**Problem statement:**
Reproduce the entries shown below only from the line with "The Blender Python" down to the line with "mb.build('corner_strip', [M['white'], M['zinc']], truck)", keeping both end lines and copying each one exactly.

(Scripts that build scenes)
--------------------------------------------------
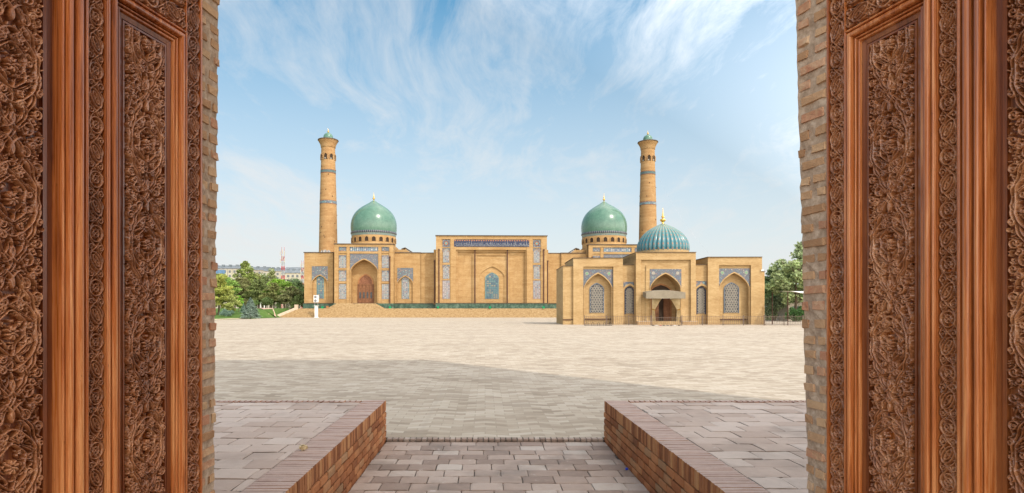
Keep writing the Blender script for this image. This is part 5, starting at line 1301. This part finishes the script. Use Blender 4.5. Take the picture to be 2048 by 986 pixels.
# ------------------------------------------------------------------ far buildings
def apartments(px0, px1, ytop, D, lab, storeys, bays, roofh=6, glass=None, base='apt'):
    k = D/F; x0, x1 = PX(px0, D), PX(px1, D); zt = CAMZ+(HY-ytop)*k; xc = (x0+x1)/2
    e = empty('apartment_block', (xc, D, 0), 0, lab, 'building'); w = (x1-x0)/2
    mb = MB(); mb.box(-w, w, 0, 16, 0, zt-1.6); mb.build('wall', M[base], e)
    mb = MB(); n = 9
    mb.add([(-w-.5,-.6,zt-1.6),(w+.5,-.6,zt-1.6),(w+.5,8,zt+roofh*.2),(-w-.5,8,zt+roofh*.2),(-w-.5,17,zt-1.6),(w+.5,17,zt-1.6)], [(0,1,2,3),(3,2,5,4),(0,3,4),(1,5,2)]); rf = mb.build('roof', M['apt_roof'], e)
    for q in range(4): mb = MB(); x = -w+2*w*(q+.5)/4; mb.box(x-.8, x+.8, 3, 5, zt-1.4, zt+1.4); mb.build('dormer', M['apt_roof'], rf)
    mb = MB()
    for q in range(0, bays, 2): x = -w+2*w*(q+.5)/bays; mb.box(x-1.5, x+1.5, -.9, .1, 3, zt-2.4)
    mb.build('balcony_bays', M['apt_light'], e)
    wm = None
    for s in range(storeys):
        for b in range(bays):
            z = zt-4.6-s*3.1; x = -w+2*w*(b+.5)/bays
            if z < 1: continue
            yy = -.95 if b % 2 == 0 else -.05
            if wm is None: mb = MB(); mb.box(-.75, .75, -.04, .03, 0, 1.7); o = mb.build('window', M['apt_win'], e); wm = o.data
            else: o = bpy.data.objects.new('window', wm); C.objects.link(o); o.parent = e
            o.location = (x, yy, z)
    if glass:
        a, b, yt, yb = glass; mb = MB(); mb.box(PX(a, D)-xc, PX(b, D)-xc, -1.6, .5, CAMZ+(HY-yb)*k, CAMZ+(HY-yt)*k); g = mb.build('glass_front', M['apt_glass'], e)
        mb = MB(); xx = PX(a, D)-xc
        while xx < PX(b, D)-xc: mb.box(xx, xx+.15, -1.7, -1.58, CAMZ+(HY-yb)*k, CAMZ+(HY-yt)*k); xx += 1.6
        mb.build('mullions', M['apt_roof'], g)
    return e
apartments(421, 477, 532.5, 420, 'beige apartment block with blue glass front, farthest left', 7, 12, 6, (428, 452, 540, 560))
apartments(479, 532, 535.5, 440, 'beige apartment block half hidden by the tall pointed poplar', 7, 11)
apartments(528, 567, 537.5, 430, 'beige apartment block with dark roof left of the nearer mast', 7, 9)
apartments(566, 616, 541, 400, 'cream apartment block with slate roof right of the nearer mast', 6, 11, 14, None, 'apt_light')
mb = MB(); mb.box(-1.1, 1.1, -1, 1, 0, CAMZ+(HY-548)/F*300); tag(mb.build('white_chimney', M['white'], None, (PX(526, 300), 300, 0)), 'slim white chimney standing among the garden trees', 'chimney')
def mast(px, ytop, ybase, D, w, lab):
    k = D/F; zt = CAMZ+(HY-ytop)*k; zb = 0; e = empty('radio_mast', (PX(px, D), D, 0), 0, lab, 'mast', 'red and white radio masts')
    def leg(cx, cy, z): f = w*(1-.5*z/zt); return (cx*f, cy*f, z)
    for band in range(12):
        z0, z1 = zt*.86*band/12, zt*.86*(band+1)/12; mb = MB()
        for cx, cy in ((-1,-1),(1,-1),(1,1),(-1,1)): mb.tube([leg(cx,cy,z0), leg(cx,cy,z1)], .10, 4)
        for (a, b) in (((-1,-1),(1,-1)), ((1,1),(-1,1)), ((1,-1),(1,1)), ((-1,1),(-1,-1))): mb.tube([leg(*a,z0), leg(*b,z1)], .05, 4); mb.tube([leg(*b,z0), leg(*a,z1)], .05, 4)
        mb.build('tower_section', M['red'] if band % 2 else M['grey_metal'], e)
    for cx in (-1, 1): mb = MB(); mb.tube([(cx*w*.7, 0, zt*.84), (cx*w*.7, 0, zt)], .09, 4); mb.build('whip_aerial', M['red'], e)
    for cx, zz in ((-1,.90),(1,.90),(0,.84),(-1,.79),(1,.80),(0,.93)): mb = MB(); mb.box(cx*w*1.15-.17, cx*w*1.15+.17, -w*.9-.12, -w*.9+.12, zt*zz-1.2, zt*zz+1.1); mb.build('antenna_panel', M['apt_light'], e)
mast(566, 494, 550, 330, 1.0, 'nearer and taller red and white radio mast above the garden trees')
mast(605, 521, 550, 380, .8, 'shorter red and white radio mast beside the left wing of the mosque')

# white membrane awning on a post at the right, a cream hut behind it
e = empty('white_awning', (PX(1600, 74), 74, 0), 0, 'white stretched fabric awning on a slim dark post at the right edge', 'awning'); ex = PX(1600, 74)
mb = MB(); mb.smooth = True; N = 10; vs = []
for j in range(N+1):
    for i in range(N+1):
        u, v = i/N, j/N; x = PX(1574, 74)-ex+u*6.5; y = v*4.2; z = CAMZ+(HY-582)/F*74-.28*math.sin(math.pi*u)*0+.10*v
        dr = -1.05*(u**.55)*(1-v)*min(1, u*1.6); vs.append((x, y, z+dr))
mb.add(vs, [(j*(N+1)+i, j*(N+1)+i+1, (j+1)*(N+1)+i+1, (j+1)*(N+1)+i) for j in range(N) for i in range(N)]); mb.build('membrane', M['tent'], e)
mb = MB(); mb.tube([(PX(1576.5, 74)-ex, .1, 0), (PX(1576.5, 74)-ex, .1, CAMZ+(HY-583)/F*74)], .055, 8); mb.build('post', M['pipe'], e)
mb = MB(); mb.tube([(PX(1576.5, 74)-ex, 4.1, 0), (PX(1576.5, 74)-ex, 4.1, CAMZ+(HY-582)/F*74)], .055, 8); mb.build('post', M['pipe'], e)
e = empty('garden_hut', (PX(1612, 105), 105, 0), 0, 'cream garden hut behind the white awning', 'hut')
mb = MB(); mb.box(-3.2, 4, 0, 5, 0, 3.6); mb.build('wall', M['apt_light'], e); mb = MB(); mb.box(-3.6, 4.4, -.4, 5.4, 3.6, 3.95); mb.build('roof', M['apt'], e)
mb = MB(); mb.box(-2.4, -1.2, -.05, .02, 1.2, 2.6); mb.build('window', M['apt_win'], e)
# parked cars glimpsed through the right garden
def car(px, D, rz, mat, lab):
    e = empty('parked_car', (PX(px, D), D, .4), rz, lab, 'car')
    side = [(-2.15,.35),(-2.2,.75),(-2.0,.95),(-1.35,1.02),(-.75,1.45),(.75,1.48),(1.35,1.02),(2.0,.92),(2.2,.7),(2.15,.35)]
    mb = MB(); n = len(side); vs = [(x, -.85+(.1 if z > 1.1 else 0), z) for x, z in side]+[(x, .85-(.1 if z > 1.1 else 0), z) for x, z in side]
    mb.add(vs, [tuple(range(n)), tuple(reversed(range(n, 2*n)))]+[(i, n+i, n+(i+1)%n, (i+1)%n) for i in range(n)]); mb.build('body', M[mat], e)
    for s in (-1, 1):
        mb = MB(); mb.quad((-1.15,s*.862,1.05),(1.15,s*.862,1.05),(.68,s*.79,1.40),(-.68,s*.79,1.40)); mb.build('side_window', M['dark_glass'], e)
        for x in (-1.35, 1.35):
            mb = MB(); mb.lathe([(.2,-.1),(.33,-.1),(.33,.1),(.2,.1)], n=16); w = mb.build('wheel', M['black_iron'], e); w.rotation_euler = (R(90), 0, 0); w.location = (x, s*.8, .33)
car(1536, 150, R(12), 'white', 'white car parked beyond the right lawn, nearest to the domed building')
car(1545, 146, R(-8), 'apt_win', 'grey car parked between the white car and the pale blue car')
car(1567, 147, R(0), 'pale_blue', 'pale blue car parked beyond the right lawn behind the awning post')
# overhead wires
def wire(a, b, sag, lab):
    pts = [Vector(a).lerp(Vector(b), t/14)-Vector((0,0,sag*4*(t/14)*(1-t/14))) for t in range(15)]; mb = MB(); mb.tube([p-Vector(a) for p in pts], .009, 4)
    tag(mb.build('overhead_cable', M['cable'], None, a), lab, 'cable')
wire((PX(1315, 170), 170, CAMZ+(HY-350)/F*170), (PX(1426, 84), 84, CAMZ+(HY-516)/F*84), 1.5, 'thin grey cable from the right minaret down to the right block')
wire((PX(1521, 79), 79, CAMZ+(HY-514)/F*79), (PX(1640, 100), 100, CAMZ+(HY-512)/F*100), .8, 'thin cable from the right block to the trees')
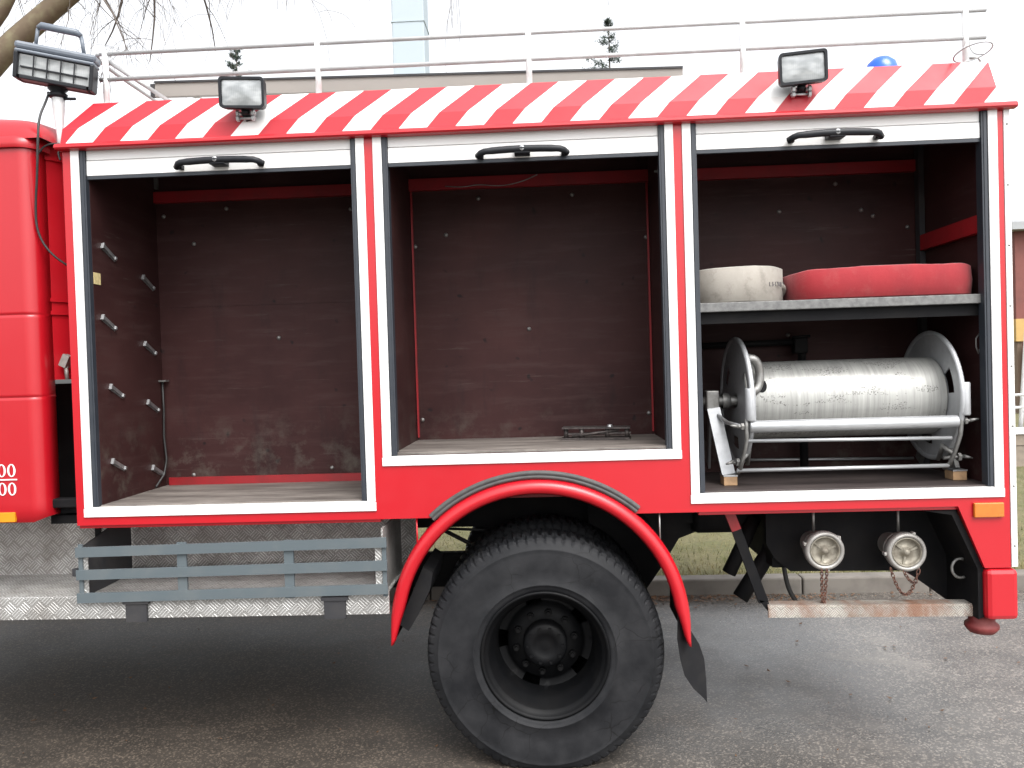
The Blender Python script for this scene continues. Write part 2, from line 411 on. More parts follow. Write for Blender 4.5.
# body shell: ends, back, roof, bottom
mb = MB()
def quad(mb, a, b, c, d, mi=0): mb.add([a, b, c, d], [(0, 1, 2, 3)], mi)
x0, x1, y0, y1, z0, z1 = XL, 2.090, .02, 2.30, 1.165, 3.04
mb.box((x0, y0, z0), (x0 + .02, y1, z1)); mb.box((x1 - .02, y0 + .01, .90), (x1, y1 - .002, z1 - .002))
mb.box((x0 + .02, y1 - .02, z0), (x1 - .02, y1, z1 - .002)); 
mb.box((x0 + .02, y0, z0), (-.80, y1 - .02, z0 + .02)); mb.box((.68, y0, z0), (x1 - .02, y1 - .02, z0 + .02)); mb.box((-.80, .62, z0 + .001), (.68, y1 - .02, z0 + .021))
mb.build('body_shell', M['red'], truck)
mb = MB(); mb.box((x0 + .14, .105, 3.042), (x1 - .06, y1 - .06, 3.200)); mb.build('roof', M['roofwhite'], truck)
# white rear corner strip with rivets
mb = MB(); mb.box((2.068, -.004, .905), (2.094, .030, 2.955))
for z in [1.0 + .27 * k for k in range(8)]: mb.lathe([(.0, -.004), (.004, -.003), (.005, 0)], 8, (2.082, -.004, z), 'y', 1)
mb.build('corner_strip', [M['white'], M['zinc']], truck)

# striped canted canopy (red and white bands are one pressed panel)
mb = MB()
prof = [(-.004, 2.982), (.003, 3.058), (.090, 3.204), (.20, 3.214)]
shift = [0, .065, .225, .33]
per = .2635; CXL, CXR = -2.258, 2.088
def clampx(x, i):
    lo = CXL + (0, .01, .115, .2)[i]; hi = CXR - (0, .004, .03, .05)[i]; return min(max(x, lo), hi)
for k in range(-3, 40):
    for half in (0, 1):
        xa = -2.2375 + per * k + (0 if half == 0 else per * .5); xb = xa + per * .5
        for i in range(3):
            A = [clampx(xa + shift[i], i), clampx(xb + shift[i], i), clampx(xb + shift[i + 1], i + 1), clampx(xa + shift[i + 1], i + 1)]
            if A[1] - A[0] < 1e-4 and A[2] - A[3] < 1e-4: continue
            mb.add([(A[0], prof[i][0], prof[i][1]), (A[1], prof[i][0], prof[i][1]), (A[2], prof[i + 1][0], prof[i + 1][1]), (A[3], prof[i + 1][0], prof[i + 1][1])], [(0, 1, 2, 3)], half)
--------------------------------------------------
**Response to this exercise:**
The Blender Python script for this scene continues. Write part 2, from line 411 on. More parts follow. Write for Blender 4.5.
# body shell: ends, back, roof, bottom
mb = MB()
def quad(mb, a, b, c, d, mi=0): mb.add([a, b, c, d], [(0, 1, 2, 3)], mi)
x0, x1, y0, y1, z0, z1 = XL, 2.090, .02, 2.30, 1.165, 3.04
mb.box((x0, y0, z0), (x0 + .02, y1, z1)); mb.box((x1 - .02, y0 + .01, .90), (x1, y1 - .002, z1 - .002))
mb.box((x0 + .02, y1 - .02, z0), (x1 - .02, y1, z1 - .002)); 
mb.box((x0 + .02, y0, z0), (-.80, y1 - .02, z0 + .02)); mb.box((.68, y0, z0), (x1 - .02, y1 - .02, z0 + .02)); mb.box((-.80, .62, z0 + .001), (.68, y1 - .02, z0 + .021))
mb.build('body_shell', M['red'], truck)
mb = MB(); mb.box((x0 + .14, .105, 3.042), (x1 - .06, y1 - .06, 3.200)); mb.build('roof', M['roofwhite'], truck)
# white rear corner strip with rivets
mb = MB(); mb.box((2.068, -.004, .905), (2.094, .030, 2.955))
for z in [1.0 + .27 * k for k in range(8)]: mb.lathe([(.0, -.004), (.004, -.003), (.005, 0)], 8, (2.082, -.004, z), 'y', 1)
mb.build('corner_strip', [M['white'], M['zinc']], truck)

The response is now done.